The trip to Alaska will be, I hope, the warm up and practice run for some other far ranging travels. I hesitate to talk about them as plans change and being a blowhard is easy and unattractive until the task is completed. And even then...
When things go wrong if you choose to follow this page you will have every opportunity to say I told you so but, for a man not given to aphorism, I really do believe its better to try and fail than not to try at all. And for me the past twenty years of earning a pension to secure my old age has been more of a trial, one that decency and self preservation do not permit me, the loyal employee, to discuss on this page.

I've earned my pension and the golden road beckons. I hope you will join me.
“We are the Pilgrims, master; we shall go
Always a little further; it may be
Beyond that last blue mountain barred with snow
Across that angry or that glimmering sea,

White on a throne or guarded in a cave
There lies a prophet who can understand
Why men were born: but surely we are brave,
Who take the Golden Road to Samarkand.”

Native Floridian said...

I can't say WHY it made me remember it, but you made me think of the Edna St. Vincent Millay poem lamenting those we've lost; 'Dirge Without Music'.

I am not resigned to the shutting away of loving hearts in the hard ground.
So it is, and so it will be, for so it has been, time out of mind:
Into the darkness they go, the wise and the lovely. Crowned
With lilies and with laurel they go; but I am not resigned.

Lovers and thinkers, into the earth with you.
Be one with the dull, the indiscriminate dust.
A fragment of what you felt, of what you knew,
A formula, a phrase remains,—but the best is lost.
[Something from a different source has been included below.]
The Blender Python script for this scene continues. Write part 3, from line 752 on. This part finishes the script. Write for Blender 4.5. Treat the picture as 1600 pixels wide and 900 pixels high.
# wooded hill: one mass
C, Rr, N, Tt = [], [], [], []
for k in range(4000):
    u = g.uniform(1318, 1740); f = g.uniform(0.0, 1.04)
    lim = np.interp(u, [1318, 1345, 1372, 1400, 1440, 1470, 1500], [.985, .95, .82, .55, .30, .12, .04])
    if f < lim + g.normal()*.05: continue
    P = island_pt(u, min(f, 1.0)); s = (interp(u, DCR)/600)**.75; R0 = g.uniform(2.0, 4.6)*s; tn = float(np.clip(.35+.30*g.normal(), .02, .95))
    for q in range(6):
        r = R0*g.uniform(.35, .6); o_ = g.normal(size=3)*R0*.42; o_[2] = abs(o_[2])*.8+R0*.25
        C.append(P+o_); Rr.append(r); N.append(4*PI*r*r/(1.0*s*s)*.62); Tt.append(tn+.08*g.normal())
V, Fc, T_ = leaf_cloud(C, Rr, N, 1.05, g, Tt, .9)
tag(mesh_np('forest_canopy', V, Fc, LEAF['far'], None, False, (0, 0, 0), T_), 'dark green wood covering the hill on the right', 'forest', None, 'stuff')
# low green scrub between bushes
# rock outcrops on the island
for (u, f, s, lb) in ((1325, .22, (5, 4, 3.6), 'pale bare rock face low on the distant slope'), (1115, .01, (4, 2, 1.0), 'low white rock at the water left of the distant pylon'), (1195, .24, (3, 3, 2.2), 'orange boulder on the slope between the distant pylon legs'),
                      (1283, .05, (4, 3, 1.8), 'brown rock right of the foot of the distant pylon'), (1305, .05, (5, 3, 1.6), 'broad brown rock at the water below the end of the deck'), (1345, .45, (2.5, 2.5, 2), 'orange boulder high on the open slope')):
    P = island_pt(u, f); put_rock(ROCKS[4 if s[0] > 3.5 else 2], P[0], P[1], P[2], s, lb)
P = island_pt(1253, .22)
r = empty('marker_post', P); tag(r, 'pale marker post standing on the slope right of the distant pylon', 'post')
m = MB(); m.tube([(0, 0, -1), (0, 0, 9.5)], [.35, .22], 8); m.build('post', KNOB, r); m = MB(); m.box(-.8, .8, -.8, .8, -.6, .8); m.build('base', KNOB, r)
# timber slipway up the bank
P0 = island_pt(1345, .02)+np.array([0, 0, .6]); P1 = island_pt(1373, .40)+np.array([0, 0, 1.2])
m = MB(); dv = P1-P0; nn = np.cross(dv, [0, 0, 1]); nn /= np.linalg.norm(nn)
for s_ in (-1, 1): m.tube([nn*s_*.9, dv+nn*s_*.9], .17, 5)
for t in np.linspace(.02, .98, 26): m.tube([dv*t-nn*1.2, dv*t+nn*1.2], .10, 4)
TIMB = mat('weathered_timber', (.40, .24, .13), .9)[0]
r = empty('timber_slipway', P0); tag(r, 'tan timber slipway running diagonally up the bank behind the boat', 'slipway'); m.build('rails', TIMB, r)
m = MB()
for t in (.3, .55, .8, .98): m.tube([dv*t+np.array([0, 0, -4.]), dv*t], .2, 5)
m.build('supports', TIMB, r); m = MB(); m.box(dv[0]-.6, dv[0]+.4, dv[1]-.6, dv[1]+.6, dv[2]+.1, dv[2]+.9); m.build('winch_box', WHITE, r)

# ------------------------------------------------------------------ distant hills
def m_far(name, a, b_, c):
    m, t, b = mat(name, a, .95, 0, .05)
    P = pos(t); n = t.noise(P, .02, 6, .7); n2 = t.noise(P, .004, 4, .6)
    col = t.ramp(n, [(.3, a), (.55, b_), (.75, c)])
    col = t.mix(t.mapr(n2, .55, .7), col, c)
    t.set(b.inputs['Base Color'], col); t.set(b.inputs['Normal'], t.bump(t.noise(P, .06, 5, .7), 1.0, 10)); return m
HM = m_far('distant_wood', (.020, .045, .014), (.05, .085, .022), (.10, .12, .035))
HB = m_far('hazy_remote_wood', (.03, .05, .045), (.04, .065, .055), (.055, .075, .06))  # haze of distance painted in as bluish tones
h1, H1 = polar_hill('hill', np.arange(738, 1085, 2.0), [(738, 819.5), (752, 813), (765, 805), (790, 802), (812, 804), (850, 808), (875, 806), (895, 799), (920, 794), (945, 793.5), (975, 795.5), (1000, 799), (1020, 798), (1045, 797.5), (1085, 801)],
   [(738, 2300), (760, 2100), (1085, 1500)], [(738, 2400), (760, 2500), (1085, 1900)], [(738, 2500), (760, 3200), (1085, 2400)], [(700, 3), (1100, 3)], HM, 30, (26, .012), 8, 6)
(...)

The answers quick and keen, the honest look, the laughter, the love,—
They are gone. They are gone to feed the roses. Elegant and curled
Is the blossom. Fragrant is the blossom. I know. But I do not approve.
More precious was the light in your eyes than all the roses in the world.

Down, down, down into the darkness of the grave
Gently they go, the beautiful, the tender, the kind;
Quietly they go, the intelligent, the witty, the brave.
I know. But I do not approve. And I am not resigned.